I wrote a review of this back when that was my job, praising it to the point the author himself e-mailed me to express his delight that I enjoyed it. My opinion has not changed on repeated readings, this volume remains in my top three runs of Greatest Fantastic Four comics of all time, above John Byrne and sort of tickling that space underneath the incomparable Stan Lee and Jack Kirby. I've been a fan of the FF since before I could even read, and Reed Richards' opening up to his infant daughter early in the run reminded me of why. He admitted his arrogance, his weaknesses that turned his only friends, the most important people in his life, into something Else, something they can never come back from. So he changed speed and instead of trying to make them normal he advanced towards the extranormal. The extraordinary. He devoted his life to giving them a life few people can even think about. Even poor Ben Grimm, cursed to be a horrible Thing, becomes a man stronger than most in his spirit and heart, willing to give up being a normal man if it means saving his family (the movies got that right, at least).

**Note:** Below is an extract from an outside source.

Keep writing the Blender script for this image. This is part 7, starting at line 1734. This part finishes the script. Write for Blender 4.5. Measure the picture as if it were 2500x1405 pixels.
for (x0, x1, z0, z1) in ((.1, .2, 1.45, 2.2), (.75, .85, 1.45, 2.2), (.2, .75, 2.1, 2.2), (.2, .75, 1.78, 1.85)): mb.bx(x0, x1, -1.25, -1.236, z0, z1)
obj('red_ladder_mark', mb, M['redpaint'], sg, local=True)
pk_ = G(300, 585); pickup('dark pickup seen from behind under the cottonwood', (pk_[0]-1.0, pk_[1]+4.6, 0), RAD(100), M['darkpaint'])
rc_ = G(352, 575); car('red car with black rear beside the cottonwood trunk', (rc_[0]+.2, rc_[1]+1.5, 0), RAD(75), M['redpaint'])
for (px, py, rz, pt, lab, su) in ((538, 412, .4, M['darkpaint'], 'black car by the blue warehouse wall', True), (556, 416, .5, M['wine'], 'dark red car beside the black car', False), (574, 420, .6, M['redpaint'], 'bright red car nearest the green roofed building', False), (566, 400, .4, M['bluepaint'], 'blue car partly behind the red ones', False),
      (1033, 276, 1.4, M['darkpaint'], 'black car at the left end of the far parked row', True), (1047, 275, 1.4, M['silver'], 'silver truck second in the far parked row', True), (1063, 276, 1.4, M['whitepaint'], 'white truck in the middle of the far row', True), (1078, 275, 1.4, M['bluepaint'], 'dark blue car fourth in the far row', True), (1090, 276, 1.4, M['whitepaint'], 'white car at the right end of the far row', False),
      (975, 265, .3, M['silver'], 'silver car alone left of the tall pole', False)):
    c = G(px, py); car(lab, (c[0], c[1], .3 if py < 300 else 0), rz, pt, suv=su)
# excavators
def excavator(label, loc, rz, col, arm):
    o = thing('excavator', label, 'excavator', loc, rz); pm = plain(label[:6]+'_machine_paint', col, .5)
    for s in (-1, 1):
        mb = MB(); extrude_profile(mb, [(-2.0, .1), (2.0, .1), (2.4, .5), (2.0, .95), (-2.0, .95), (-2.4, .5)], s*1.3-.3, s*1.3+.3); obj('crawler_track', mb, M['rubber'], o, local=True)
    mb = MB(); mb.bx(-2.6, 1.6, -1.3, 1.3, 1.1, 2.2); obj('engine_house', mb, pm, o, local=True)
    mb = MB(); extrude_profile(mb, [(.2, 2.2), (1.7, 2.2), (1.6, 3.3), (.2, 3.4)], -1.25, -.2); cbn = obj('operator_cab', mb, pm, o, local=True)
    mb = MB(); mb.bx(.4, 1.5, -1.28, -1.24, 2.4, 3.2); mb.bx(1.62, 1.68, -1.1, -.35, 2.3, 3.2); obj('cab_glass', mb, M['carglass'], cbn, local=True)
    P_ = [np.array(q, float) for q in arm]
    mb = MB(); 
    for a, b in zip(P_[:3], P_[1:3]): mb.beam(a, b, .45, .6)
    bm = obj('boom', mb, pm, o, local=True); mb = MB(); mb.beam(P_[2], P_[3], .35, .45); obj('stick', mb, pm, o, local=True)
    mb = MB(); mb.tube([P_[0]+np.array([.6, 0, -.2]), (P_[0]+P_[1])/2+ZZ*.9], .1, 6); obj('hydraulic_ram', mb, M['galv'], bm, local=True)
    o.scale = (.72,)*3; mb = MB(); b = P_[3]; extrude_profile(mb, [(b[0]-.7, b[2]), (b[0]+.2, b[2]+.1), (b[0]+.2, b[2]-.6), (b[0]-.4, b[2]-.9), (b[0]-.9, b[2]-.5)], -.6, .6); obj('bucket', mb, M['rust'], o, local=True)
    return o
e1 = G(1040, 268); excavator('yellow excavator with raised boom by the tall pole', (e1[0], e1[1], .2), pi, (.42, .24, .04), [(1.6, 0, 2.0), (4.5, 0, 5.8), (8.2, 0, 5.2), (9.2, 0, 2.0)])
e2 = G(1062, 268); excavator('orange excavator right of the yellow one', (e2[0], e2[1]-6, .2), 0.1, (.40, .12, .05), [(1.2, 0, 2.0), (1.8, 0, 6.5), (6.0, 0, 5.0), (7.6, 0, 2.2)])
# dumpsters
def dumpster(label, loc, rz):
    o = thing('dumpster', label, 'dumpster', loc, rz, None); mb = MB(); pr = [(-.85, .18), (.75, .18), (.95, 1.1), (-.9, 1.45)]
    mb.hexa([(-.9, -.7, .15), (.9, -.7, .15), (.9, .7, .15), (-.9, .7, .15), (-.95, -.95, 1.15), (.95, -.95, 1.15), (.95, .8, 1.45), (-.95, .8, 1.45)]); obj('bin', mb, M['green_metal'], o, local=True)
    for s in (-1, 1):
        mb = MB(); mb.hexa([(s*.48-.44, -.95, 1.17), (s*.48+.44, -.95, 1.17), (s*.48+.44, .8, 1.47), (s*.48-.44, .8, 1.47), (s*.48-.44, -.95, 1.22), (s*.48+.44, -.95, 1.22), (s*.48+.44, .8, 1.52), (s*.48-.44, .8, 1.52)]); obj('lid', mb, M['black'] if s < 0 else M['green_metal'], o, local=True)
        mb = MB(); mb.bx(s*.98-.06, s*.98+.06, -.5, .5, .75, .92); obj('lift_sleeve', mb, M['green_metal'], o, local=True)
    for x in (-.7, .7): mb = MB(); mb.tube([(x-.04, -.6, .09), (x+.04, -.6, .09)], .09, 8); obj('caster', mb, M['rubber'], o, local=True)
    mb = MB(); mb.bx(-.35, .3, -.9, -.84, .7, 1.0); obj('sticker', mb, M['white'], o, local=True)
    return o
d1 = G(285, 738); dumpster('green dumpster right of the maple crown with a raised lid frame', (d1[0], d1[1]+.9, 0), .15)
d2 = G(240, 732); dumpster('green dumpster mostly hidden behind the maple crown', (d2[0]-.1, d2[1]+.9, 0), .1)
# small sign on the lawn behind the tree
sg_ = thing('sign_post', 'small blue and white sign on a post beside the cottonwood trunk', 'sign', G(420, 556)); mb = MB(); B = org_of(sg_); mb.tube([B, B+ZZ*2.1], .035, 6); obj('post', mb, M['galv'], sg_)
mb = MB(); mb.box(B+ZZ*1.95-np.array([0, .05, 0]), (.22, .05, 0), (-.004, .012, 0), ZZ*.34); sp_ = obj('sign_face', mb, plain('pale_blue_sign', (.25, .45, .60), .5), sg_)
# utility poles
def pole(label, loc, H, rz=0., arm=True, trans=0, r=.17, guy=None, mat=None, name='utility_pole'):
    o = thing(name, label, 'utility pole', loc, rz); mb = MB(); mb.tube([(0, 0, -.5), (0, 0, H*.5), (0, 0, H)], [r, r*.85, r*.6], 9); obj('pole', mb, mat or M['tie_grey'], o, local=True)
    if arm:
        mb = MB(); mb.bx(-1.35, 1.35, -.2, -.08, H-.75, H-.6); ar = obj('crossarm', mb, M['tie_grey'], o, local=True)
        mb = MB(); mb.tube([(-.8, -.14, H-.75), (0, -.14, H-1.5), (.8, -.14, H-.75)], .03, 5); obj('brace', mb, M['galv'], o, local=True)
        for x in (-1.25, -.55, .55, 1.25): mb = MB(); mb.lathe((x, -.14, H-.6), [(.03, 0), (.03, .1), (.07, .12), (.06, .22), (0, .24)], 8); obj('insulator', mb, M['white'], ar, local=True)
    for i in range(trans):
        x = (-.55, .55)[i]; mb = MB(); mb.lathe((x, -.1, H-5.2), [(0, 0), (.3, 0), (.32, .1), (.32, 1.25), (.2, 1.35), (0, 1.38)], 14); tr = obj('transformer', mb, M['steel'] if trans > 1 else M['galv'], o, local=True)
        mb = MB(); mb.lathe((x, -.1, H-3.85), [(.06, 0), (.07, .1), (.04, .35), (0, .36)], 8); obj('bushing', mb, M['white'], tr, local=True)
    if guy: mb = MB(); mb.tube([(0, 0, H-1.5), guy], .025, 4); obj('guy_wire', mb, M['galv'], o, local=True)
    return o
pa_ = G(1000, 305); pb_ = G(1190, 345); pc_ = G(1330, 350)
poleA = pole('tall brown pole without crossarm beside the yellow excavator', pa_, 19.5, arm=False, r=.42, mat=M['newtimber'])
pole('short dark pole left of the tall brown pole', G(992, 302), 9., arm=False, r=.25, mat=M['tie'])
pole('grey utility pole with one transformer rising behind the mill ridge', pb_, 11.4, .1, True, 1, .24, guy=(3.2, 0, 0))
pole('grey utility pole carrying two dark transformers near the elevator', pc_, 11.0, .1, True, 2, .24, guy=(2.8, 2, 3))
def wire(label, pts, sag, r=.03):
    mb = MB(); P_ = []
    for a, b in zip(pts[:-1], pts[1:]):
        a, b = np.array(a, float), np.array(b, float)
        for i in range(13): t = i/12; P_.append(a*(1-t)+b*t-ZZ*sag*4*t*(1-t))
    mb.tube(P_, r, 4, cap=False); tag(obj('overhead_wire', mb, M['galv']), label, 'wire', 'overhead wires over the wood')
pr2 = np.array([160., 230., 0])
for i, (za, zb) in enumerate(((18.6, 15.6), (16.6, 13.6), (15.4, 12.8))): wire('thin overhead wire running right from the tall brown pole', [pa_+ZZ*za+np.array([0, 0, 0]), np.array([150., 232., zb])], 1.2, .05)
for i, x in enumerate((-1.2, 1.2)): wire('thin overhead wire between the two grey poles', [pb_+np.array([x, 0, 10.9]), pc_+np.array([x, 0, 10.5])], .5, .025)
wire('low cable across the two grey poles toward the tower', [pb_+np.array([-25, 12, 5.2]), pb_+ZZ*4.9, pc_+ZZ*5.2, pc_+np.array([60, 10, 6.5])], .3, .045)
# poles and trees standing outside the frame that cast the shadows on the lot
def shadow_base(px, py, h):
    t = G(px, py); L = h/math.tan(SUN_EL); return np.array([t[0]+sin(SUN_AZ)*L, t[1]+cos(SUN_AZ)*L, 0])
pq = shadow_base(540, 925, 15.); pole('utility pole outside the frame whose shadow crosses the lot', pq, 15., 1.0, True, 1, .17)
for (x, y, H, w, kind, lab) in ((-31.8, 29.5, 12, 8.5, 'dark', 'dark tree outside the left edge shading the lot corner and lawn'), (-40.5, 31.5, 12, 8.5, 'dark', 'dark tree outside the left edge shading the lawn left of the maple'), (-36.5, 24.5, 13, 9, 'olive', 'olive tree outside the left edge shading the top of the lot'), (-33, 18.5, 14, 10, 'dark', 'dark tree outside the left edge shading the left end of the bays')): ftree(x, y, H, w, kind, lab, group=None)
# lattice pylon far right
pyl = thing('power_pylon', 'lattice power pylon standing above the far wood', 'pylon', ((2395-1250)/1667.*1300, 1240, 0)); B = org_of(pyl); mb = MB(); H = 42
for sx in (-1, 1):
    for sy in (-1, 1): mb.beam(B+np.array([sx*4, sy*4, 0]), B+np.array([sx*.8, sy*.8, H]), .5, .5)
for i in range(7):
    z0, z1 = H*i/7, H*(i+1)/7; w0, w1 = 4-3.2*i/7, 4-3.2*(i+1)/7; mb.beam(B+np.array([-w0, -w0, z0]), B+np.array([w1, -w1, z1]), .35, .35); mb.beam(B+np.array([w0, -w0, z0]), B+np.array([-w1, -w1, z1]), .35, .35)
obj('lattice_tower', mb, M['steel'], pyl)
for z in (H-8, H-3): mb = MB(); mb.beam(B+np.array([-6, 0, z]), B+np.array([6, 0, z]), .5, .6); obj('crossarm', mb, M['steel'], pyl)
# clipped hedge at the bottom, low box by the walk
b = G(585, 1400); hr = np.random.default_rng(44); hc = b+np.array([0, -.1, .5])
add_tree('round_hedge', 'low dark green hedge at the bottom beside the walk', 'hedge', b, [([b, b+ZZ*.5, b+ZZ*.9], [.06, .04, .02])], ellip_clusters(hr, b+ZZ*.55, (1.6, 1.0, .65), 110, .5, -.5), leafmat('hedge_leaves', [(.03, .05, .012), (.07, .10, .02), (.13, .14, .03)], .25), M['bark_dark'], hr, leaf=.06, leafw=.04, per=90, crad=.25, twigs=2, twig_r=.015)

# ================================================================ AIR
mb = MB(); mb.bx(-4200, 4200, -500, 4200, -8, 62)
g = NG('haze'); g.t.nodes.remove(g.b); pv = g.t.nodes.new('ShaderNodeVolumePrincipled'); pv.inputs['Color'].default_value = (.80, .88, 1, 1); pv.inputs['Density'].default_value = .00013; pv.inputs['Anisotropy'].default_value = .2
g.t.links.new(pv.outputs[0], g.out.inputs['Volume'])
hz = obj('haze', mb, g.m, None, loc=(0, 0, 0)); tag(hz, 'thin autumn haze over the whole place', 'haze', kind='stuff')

Waid takes these elements and crafts, not a reinvention, but a repurposing of Marvel's First Family and brings them back to what makes them so great in the first place. They're not superheroes. They're adventurers. They eat the unknown for breakfast, return in time for lunch, and deal with the paparazzi. They're celebrities back when that term meant something. Reed's work has changed the world (particularly unstable molecules). Waid writes him like he's lived in his head, in a place where the burden of his guilt still weighs on his mind as he's discovering other worlds and changing the face of science with every move he makes. The large and the small, the immutable understanding of human curiosity finds its echo in Reed Richards.
And that's just the opener.
Addressing the artwork by the late Mike Weiringo. There's nothing like it. Simple, daring, clean but full of detail. So far from the 90's with their pouches and guns and gritted teeth expressions, an animated style that isn't cartoony, but still active and kinetic. Not poses but posture, not grit or glamor, just fluid and alive. There's so few artists in comics these days that understood his style and the loss of him is something I lament every time I return to this book. Not fully sadness, but immense respect and awe at his storytelling and wishing we could have more. There's a lot out there, thankfully, and should you start here, you won't be disappointed.